GOAL OF THE EXERCISE -
Repeat verbatim only the lines from the opening of the material below through the one that contains "return m, nt, out".

DATASET CONTENT -
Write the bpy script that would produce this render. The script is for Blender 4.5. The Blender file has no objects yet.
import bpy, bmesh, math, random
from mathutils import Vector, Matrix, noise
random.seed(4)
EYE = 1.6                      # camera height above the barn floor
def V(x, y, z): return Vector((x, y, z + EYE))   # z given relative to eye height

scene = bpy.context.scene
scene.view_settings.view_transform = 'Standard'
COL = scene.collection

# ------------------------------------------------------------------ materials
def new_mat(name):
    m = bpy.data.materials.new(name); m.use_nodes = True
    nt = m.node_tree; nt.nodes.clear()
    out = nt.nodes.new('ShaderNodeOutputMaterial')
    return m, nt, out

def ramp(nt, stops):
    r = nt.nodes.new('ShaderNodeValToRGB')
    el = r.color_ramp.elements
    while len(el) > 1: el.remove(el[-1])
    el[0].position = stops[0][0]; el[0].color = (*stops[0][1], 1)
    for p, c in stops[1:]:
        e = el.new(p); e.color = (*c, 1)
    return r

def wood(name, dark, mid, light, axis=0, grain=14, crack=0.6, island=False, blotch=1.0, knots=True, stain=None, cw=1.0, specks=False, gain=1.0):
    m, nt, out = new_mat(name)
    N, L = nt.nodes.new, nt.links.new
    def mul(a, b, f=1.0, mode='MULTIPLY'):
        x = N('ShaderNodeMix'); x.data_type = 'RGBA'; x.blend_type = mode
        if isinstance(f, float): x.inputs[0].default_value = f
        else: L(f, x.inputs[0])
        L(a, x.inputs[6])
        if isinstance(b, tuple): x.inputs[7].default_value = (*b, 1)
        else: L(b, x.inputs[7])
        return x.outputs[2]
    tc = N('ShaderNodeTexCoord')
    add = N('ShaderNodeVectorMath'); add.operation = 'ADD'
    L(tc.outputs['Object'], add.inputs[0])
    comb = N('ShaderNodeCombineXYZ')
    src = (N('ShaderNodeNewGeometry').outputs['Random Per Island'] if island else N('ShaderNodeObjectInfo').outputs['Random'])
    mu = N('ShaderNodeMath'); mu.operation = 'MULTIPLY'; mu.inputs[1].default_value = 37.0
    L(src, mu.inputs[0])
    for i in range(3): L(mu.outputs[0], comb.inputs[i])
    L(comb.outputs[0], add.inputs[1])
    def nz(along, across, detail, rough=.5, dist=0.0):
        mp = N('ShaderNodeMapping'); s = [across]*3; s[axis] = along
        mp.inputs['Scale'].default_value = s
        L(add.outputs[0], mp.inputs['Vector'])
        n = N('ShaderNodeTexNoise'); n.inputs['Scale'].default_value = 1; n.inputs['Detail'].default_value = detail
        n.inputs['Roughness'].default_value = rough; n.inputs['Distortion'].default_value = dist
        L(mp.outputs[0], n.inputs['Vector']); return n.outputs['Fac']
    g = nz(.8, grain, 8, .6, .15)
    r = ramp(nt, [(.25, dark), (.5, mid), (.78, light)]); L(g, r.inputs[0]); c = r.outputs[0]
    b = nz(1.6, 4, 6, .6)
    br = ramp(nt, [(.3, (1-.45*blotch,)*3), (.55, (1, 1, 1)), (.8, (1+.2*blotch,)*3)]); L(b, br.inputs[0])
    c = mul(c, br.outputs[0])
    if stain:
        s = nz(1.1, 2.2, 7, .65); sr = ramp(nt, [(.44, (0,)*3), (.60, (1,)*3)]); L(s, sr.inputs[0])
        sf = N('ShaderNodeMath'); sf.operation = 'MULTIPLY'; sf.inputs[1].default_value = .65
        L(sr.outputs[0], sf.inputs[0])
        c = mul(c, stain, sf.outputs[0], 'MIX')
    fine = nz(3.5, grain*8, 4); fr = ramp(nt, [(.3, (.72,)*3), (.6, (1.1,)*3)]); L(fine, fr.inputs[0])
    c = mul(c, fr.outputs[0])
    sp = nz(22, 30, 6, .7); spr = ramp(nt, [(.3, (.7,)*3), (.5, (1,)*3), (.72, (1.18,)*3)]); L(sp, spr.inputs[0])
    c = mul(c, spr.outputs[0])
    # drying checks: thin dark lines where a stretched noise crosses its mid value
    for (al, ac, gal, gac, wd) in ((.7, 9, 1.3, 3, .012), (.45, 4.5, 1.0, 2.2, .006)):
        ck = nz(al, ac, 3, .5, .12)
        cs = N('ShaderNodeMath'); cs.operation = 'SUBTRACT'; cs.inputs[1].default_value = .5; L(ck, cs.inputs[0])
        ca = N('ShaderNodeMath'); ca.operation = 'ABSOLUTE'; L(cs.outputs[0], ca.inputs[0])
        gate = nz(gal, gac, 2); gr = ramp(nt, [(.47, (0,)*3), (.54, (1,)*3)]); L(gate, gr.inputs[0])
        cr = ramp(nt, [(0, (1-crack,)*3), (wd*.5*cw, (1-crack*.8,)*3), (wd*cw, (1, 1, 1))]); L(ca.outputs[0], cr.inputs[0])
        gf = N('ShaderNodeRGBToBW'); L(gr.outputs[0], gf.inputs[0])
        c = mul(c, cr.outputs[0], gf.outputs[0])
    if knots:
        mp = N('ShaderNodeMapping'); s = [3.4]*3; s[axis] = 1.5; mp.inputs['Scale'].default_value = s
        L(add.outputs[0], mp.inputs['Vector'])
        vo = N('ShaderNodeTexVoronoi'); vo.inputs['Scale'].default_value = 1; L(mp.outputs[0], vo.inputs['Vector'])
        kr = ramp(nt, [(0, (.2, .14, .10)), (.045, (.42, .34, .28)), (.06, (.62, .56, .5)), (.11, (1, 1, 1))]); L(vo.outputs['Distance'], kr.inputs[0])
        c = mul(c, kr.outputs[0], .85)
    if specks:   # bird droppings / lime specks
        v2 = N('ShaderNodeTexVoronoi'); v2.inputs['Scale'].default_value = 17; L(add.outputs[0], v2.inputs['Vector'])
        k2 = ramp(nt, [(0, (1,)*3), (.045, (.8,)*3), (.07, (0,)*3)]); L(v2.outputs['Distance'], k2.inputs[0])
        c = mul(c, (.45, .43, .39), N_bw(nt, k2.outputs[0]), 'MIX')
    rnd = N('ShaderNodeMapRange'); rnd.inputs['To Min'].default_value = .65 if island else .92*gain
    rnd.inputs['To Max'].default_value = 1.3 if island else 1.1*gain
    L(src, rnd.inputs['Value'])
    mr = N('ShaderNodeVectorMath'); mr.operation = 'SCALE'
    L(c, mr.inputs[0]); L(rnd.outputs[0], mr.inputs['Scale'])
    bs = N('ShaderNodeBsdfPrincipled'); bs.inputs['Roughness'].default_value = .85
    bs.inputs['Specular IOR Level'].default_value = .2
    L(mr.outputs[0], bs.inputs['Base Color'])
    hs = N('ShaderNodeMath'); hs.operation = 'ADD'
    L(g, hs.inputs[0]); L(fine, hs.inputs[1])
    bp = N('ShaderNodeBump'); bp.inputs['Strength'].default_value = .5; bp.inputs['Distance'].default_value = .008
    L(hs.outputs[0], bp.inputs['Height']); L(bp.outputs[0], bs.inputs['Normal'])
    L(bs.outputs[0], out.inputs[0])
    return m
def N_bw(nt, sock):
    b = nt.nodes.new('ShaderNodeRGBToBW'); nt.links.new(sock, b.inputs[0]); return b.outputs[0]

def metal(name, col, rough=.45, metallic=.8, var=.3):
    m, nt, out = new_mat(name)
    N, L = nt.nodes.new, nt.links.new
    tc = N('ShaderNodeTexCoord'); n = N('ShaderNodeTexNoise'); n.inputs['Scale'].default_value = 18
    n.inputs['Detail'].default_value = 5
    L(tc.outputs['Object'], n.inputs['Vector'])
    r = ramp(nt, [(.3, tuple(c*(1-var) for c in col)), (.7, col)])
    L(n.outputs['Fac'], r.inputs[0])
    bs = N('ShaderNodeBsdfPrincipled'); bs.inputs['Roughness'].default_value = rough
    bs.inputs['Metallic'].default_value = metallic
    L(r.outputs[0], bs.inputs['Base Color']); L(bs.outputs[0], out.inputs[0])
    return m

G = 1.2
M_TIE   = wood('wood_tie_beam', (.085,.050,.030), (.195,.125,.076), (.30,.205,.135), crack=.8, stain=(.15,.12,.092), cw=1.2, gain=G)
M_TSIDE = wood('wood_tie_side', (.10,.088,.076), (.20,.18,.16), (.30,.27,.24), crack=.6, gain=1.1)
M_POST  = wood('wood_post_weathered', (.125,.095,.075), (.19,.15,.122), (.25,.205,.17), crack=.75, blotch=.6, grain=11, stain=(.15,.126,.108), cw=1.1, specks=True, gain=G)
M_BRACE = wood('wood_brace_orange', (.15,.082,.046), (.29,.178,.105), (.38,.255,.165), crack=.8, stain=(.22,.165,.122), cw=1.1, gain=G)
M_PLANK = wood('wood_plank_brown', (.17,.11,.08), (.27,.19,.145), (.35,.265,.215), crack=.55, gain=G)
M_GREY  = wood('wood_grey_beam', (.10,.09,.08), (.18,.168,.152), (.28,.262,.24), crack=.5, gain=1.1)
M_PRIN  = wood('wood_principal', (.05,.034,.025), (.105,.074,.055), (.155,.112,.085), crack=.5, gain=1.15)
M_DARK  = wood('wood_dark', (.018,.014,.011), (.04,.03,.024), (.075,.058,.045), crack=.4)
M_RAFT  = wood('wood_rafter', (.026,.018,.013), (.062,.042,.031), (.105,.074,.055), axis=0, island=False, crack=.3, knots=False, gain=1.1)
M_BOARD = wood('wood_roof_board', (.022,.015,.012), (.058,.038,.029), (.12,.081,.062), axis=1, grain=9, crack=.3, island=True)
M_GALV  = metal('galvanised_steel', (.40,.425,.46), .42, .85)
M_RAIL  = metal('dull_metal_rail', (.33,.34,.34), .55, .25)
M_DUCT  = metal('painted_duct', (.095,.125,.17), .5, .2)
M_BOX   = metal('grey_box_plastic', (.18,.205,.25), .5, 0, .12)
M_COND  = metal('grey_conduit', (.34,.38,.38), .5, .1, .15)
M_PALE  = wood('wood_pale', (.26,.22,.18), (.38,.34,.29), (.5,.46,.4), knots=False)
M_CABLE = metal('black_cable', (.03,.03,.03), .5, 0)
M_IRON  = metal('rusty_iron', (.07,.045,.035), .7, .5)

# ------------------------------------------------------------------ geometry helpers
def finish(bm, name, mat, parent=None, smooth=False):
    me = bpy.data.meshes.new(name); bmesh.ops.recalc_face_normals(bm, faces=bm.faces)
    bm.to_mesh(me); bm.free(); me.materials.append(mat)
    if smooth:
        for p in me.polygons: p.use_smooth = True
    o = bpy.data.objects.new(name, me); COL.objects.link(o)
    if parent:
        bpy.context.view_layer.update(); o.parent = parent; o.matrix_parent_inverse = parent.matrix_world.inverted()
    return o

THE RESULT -
Write the bpy script that would produce this render. The script is for Blender 4.5. The Blender file has no objects yet.
import bpy, bmesh, math, random
from mathutils import Vector, Matrix, noise
random.seed(4)
EYE = 1.6                      # camera height above the barn floor
def V(x, y, z): return Vector((x, y, z + EYE))   # z given relative to eye height

scene = bpy.context.scene
scene.view_settings.view_transform = 'Standard'
COL = scene.collection

# ------------------------------------------------------------------ materials
def new_mat(name):
    m = bpy.data.materials.new(name); m.use_nodes = True
    nt = m.node_tree; nt.nodes.clear()
    out = nt.nodes.new('ShaderNodeOutputMaterial')
    return m, nt, out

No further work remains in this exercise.